The encouragement promised by Paul through Tychicus was not in simply giving “attaboys.” It was the encouragement to maintain the faith as it had been given to them through the teaching of the Law and the Prophets, the disciples and apostles (including himself and John) and their own pastor who would have been Timothy. The establishment of such a gospel legacy would have been critical to the identity of the Church in Ephesus in those critical years when Rome under Nero’s rule would become more and more intolerant of the Christian movement as God’s Kingdom on earth as it was in Heaven. Even more so it would have been critical to maintain the encouragement of that word following the cruelty suffered until subsequent rulers including Domitian culminating in the exile of John the Elder of the Seven Churches and beloved of Christ. He would have been, at that time, the last survivor of the original twelve. Now it would be time for the Church to truly take up the mantle of responsibility and opportunity to not only know what pleases God but to, as did Paul, please God with faithful service to the world even to the point of willingness to lay down their lives for one another. They would not be able to do so without encouragement then and neither are we in these troubling times. Be encouraged, mighty ones of God and seek to be pleasing to God in the offering of yourselves to one and all in Jesus’ name.

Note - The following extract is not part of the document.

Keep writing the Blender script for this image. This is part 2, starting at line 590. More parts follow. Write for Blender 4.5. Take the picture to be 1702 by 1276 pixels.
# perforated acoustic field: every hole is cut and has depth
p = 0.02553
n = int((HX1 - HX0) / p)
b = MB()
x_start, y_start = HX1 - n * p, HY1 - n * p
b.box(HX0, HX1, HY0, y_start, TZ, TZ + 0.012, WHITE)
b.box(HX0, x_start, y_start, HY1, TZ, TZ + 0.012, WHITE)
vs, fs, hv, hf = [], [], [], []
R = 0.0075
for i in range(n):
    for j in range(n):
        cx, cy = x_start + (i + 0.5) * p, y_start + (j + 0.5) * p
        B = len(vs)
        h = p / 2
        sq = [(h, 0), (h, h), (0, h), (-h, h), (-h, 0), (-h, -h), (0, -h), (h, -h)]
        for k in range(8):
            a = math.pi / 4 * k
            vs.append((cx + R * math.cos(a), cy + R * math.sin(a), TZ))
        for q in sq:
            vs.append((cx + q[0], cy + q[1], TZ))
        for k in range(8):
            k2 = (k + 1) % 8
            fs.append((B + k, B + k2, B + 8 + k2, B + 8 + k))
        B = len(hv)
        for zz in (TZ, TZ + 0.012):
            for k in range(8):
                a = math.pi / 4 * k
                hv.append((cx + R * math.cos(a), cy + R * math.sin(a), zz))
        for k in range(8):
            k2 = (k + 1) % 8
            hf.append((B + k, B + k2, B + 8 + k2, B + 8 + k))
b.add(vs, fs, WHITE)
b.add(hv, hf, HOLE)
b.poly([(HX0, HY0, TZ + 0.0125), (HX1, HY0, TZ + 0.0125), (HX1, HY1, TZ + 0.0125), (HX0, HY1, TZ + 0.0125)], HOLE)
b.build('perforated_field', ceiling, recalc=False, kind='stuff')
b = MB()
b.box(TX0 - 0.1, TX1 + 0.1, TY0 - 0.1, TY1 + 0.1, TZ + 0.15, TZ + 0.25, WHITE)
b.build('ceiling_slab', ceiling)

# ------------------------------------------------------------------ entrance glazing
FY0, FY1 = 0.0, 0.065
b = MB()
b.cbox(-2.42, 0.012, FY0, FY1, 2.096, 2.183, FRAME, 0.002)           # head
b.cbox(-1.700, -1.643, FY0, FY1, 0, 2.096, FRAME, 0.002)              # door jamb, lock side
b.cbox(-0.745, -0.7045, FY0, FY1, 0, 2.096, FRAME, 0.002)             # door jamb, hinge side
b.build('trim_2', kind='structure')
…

TODAY’S PRAYER IN RESPONSE TO GOD’S WORD:
Father, before we were conceived in the womb, You had already formed us in Your love and by Your Spirit brought us into being. Each one of us is blessed with the opportunity of doing right, being good and producing the fruit of the Spirit so that others may be fed the truth of that same love so that the two will become one. It is our soul’s sincere desire to embrace the oneness You have in mind that we would know that we are Your people and that You are our God. Lead us in that discovery of the truth and the manifestation of that love for us all. In Jesus’ name, we pray. AMEN.